Os defensores de Collor e de Dilma são amadores, se comparados com os de Temer, um homem articulado entre os parlamentares e que conta com dois peso-pesados da arte da conspiração no seu grupo: os ministros Eliseu Padilha e Moreira Franco. E, entre os parlamentares, o senador Romero Jucá (PMDB – RR) e o deputado federal Carlos Marun (PMDB – MS), que foi o mais fiel aliado de Cunha – ficou junto a ele até o fim e, inclusive, foi visitá-lo na cadeia. Nos primeiros debates, a tropa de choque do Temer mostrou que fez o tema de casa – levantou a vida dos seus opositores. Nas suas falas, fornecem material para a fabricação de fake news (notícias falsas). O objetivo é construir na opinião pública a imagem de que, se retirar Temer do poder, o Brasil vai para o buraco – caos econômico e político. Na avaliação de especialistas a situação é exatamente inversa a do que alardeiam os defensores de Temer.
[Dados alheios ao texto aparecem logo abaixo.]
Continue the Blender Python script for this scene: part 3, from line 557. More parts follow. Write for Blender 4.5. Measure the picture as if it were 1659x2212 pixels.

A ideia que ficou do primeiro embate entre a tropa de choque do presidente com os seus adversários na sessão da CCJ é que reagem usando um roteiro feito por consultores políticos e um marqueteiro. Cada palavra, cada gesto foram estudados. Por exemplo, Darcisio Perondi (PMDB – RS) sustentou as teses de defesa do presidente com uma convicção incrível. O seu rosto se transfigura quando fala. A veemência dos argumentos lembra a de um pastor pentecostal pregando. Se a atual conjuntura política se mantiver até o final das sessões da CCJ, o resultado da votação só será conhecido quando os deputados começaram a apertar os botões do placar eletrônico. O resto é pura adivinhação.